Format of the supervision

The aim of this supervision is for you, as a PhD student, to develop your ideas with an independent researcher and have a chance to 'think out loud' about your work in a non-judgemental setting. My role is to set out a series of questions based on my reading of your work that help me to talk to you about your research. To do this, I would like to start the supervision with the following questions which I'd like you to think about in advance.

  • Where I am: my background, how I approached your work, what I am interested in and how I like to learn/teach and give/get feedback
  • Where you are: your background, how far along you feel you are in your PhD and how you like to learn/teach and give/get feedback
  • What you would like from the supervision i.e. to talk about a specific problem or struggle with your research, to chat generally about producing the PhD, to respond to my questions, to hear my feedback and discuss it, to go through the document page by page ...
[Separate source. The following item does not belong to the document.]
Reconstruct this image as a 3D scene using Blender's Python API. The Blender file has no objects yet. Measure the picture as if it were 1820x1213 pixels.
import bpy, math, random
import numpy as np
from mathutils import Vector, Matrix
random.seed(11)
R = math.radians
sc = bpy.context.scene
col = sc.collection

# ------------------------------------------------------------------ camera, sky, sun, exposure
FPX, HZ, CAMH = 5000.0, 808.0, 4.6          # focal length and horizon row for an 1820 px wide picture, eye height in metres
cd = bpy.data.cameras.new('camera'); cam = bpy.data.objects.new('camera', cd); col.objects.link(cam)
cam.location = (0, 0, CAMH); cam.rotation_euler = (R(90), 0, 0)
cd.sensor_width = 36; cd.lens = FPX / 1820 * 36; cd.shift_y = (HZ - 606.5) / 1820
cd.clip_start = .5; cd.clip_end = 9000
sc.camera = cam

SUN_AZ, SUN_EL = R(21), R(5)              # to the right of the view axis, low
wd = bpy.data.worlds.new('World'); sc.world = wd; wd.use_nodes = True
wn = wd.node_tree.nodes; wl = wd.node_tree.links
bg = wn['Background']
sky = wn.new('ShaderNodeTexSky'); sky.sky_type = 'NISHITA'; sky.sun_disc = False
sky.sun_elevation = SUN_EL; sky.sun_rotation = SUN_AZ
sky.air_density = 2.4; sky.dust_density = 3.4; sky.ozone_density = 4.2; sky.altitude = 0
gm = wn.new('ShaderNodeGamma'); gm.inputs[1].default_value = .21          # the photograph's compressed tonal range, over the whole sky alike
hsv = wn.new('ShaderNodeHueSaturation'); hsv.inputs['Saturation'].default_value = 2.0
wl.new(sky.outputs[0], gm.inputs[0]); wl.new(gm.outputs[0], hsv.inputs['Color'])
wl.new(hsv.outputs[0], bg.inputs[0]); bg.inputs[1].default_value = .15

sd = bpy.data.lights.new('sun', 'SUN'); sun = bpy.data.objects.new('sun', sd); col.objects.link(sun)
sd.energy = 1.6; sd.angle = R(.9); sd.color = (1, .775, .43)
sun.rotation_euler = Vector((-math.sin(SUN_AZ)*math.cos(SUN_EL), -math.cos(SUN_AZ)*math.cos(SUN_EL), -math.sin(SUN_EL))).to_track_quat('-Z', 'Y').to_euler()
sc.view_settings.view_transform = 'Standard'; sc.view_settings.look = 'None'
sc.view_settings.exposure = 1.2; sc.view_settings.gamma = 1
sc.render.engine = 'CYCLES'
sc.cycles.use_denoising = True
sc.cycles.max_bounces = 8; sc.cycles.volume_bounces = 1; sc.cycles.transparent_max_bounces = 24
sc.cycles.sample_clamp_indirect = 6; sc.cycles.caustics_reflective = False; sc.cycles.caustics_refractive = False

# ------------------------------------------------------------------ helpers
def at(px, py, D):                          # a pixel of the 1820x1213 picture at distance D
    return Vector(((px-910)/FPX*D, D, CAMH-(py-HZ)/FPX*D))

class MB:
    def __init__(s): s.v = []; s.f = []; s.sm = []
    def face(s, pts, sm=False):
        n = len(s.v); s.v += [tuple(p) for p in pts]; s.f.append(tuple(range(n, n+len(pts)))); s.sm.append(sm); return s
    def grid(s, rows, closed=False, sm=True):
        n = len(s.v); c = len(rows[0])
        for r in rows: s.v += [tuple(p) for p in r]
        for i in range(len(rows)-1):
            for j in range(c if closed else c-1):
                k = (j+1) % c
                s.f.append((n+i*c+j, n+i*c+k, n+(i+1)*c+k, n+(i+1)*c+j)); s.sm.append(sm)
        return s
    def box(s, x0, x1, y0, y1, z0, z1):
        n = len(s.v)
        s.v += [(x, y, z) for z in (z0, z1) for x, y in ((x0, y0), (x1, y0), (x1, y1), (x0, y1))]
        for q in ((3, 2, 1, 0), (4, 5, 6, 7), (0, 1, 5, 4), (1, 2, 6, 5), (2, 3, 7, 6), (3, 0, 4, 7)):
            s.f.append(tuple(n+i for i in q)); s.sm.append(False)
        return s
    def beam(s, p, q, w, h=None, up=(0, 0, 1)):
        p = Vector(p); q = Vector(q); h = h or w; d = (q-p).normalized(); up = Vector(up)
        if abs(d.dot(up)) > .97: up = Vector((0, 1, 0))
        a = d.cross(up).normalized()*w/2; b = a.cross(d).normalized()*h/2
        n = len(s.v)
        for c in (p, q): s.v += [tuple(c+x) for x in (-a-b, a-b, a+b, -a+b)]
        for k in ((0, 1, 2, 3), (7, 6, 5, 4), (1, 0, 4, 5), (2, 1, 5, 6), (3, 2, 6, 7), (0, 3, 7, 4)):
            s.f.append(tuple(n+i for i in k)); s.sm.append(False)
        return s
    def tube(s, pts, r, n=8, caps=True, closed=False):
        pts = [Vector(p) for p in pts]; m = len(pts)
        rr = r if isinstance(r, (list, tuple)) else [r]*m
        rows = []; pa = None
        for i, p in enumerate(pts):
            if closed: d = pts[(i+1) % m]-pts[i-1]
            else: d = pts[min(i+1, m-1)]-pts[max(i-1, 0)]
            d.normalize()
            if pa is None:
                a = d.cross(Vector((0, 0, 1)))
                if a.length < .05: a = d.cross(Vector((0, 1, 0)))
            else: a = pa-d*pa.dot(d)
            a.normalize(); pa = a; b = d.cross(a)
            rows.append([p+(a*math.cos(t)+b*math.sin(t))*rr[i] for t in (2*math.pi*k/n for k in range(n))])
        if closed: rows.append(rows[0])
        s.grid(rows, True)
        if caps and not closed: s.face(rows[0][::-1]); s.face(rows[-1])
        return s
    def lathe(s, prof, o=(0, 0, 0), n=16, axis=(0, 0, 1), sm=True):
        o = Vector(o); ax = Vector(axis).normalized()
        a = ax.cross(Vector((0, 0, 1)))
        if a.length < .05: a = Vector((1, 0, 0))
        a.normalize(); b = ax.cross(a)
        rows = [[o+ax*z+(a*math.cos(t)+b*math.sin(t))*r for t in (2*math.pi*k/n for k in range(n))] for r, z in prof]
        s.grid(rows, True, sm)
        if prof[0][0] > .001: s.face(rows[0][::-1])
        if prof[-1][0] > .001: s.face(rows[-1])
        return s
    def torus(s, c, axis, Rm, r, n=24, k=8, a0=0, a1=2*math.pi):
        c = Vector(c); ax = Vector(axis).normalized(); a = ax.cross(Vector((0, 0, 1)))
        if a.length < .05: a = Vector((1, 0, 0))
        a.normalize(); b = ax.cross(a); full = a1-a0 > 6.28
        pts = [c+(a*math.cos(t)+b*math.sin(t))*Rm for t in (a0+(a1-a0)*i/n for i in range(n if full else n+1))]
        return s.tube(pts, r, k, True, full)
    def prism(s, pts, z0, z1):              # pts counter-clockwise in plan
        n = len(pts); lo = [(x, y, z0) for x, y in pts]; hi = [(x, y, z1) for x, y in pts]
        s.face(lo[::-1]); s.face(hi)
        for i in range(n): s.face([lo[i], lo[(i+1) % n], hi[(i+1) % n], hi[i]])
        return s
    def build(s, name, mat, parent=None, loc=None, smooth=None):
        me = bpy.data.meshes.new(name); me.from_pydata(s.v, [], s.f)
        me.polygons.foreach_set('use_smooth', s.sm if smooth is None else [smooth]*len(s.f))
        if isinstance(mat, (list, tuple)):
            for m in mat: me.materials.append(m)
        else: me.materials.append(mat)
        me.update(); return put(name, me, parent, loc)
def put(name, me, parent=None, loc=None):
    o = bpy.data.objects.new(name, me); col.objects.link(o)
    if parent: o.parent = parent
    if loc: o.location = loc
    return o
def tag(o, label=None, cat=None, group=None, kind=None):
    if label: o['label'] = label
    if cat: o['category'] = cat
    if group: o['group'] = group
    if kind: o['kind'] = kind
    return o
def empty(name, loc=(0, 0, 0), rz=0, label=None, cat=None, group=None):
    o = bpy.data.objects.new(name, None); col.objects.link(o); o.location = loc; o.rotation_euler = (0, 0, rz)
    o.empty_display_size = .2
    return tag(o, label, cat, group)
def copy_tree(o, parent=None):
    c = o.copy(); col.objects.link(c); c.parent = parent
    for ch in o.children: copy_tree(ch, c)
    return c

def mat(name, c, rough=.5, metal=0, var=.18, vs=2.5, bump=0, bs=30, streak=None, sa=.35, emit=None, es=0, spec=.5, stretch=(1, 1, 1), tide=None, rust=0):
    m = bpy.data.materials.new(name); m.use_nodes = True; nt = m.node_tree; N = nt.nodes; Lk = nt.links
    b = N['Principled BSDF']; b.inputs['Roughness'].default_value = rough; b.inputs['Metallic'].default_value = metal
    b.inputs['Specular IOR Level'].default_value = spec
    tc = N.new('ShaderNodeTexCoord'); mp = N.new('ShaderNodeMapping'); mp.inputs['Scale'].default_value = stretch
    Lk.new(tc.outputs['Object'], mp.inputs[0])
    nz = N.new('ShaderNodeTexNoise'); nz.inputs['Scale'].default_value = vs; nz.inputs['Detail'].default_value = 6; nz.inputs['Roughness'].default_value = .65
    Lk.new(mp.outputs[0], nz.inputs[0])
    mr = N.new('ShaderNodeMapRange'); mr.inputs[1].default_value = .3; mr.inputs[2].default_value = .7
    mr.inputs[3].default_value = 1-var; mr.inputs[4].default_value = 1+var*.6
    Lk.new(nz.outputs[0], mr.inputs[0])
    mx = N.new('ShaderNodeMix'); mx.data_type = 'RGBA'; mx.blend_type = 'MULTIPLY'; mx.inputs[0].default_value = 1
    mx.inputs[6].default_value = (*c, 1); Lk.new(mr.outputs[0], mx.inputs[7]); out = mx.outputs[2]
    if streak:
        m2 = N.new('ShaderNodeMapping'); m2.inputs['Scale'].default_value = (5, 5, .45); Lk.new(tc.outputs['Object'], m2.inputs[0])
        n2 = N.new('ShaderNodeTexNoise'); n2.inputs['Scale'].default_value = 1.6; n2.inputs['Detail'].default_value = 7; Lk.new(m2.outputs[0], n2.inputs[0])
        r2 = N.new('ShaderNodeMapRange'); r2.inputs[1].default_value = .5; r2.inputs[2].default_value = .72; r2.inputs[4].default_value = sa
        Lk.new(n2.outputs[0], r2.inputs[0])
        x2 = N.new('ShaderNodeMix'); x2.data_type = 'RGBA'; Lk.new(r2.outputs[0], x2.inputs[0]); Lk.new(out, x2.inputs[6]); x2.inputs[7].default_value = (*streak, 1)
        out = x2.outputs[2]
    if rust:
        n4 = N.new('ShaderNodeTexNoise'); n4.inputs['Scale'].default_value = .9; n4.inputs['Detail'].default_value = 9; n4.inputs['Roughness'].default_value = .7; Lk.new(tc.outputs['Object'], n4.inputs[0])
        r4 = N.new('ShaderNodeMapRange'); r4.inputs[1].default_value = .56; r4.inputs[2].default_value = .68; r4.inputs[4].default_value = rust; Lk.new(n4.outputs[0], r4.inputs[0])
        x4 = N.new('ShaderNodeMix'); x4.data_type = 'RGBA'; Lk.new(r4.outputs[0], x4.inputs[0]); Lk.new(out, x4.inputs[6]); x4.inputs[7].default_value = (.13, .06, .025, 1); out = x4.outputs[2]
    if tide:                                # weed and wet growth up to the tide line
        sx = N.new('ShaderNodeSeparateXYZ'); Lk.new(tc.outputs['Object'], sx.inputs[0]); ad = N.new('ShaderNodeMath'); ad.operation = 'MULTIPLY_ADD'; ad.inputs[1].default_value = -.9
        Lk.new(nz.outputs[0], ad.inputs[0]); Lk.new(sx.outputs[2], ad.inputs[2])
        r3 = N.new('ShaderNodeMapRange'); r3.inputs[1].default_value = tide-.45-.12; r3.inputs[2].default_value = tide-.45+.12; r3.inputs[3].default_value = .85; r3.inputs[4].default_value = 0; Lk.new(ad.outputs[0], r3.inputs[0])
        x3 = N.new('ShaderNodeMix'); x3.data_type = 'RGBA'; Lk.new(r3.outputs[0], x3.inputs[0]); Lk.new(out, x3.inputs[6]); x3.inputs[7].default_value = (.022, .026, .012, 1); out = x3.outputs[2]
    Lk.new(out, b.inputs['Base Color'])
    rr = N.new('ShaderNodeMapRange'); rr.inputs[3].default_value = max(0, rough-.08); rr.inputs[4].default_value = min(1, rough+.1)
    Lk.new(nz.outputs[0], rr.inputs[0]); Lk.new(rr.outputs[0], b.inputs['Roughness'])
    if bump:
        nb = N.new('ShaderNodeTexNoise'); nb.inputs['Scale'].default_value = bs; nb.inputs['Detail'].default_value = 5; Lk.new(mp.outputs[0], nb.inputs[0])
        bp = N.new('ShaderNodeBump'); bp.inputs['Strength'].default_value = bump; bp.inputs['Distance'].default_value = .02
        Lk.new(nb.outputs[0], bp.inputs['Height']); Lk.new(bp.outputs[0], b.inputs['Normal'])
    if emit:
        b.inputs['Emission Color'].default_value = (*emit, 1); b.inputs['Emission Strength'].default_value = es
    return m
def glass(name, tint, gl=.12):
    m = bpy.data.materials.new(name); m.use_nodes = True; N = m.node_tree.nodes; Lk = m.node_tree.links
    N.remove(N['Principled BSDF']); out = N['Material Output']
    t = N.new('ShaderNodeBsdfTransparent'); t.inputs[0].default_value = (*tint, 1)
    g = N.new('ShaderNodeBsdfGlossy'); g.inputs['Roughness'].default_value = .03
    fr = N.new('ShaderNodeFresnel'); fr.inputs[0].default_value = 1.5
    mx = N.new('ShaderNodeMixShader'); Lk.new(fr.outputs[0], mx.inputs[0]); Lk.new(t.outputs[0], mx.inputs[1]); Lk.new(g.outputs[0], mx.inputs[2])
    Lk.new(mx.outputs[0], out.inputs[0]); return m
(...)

Some examples of questions to think about in advance:

  • How would you describe your process of writing?
  • How are you planning and organising your thesis?
  • Can you explain the structure of your literature review and how it has helped you so far?
  • How do you understand the difference between narrative, discourse, debate and literature?
  • What is your own view about the discourse, definitions and perspectives involved?
  • What is your working hypothesis and have you proved/refuted it?
  • Can you explain your methodology and how it has helped with your analysis so far?
  • How is your data analysis progressing and what is your day to day process?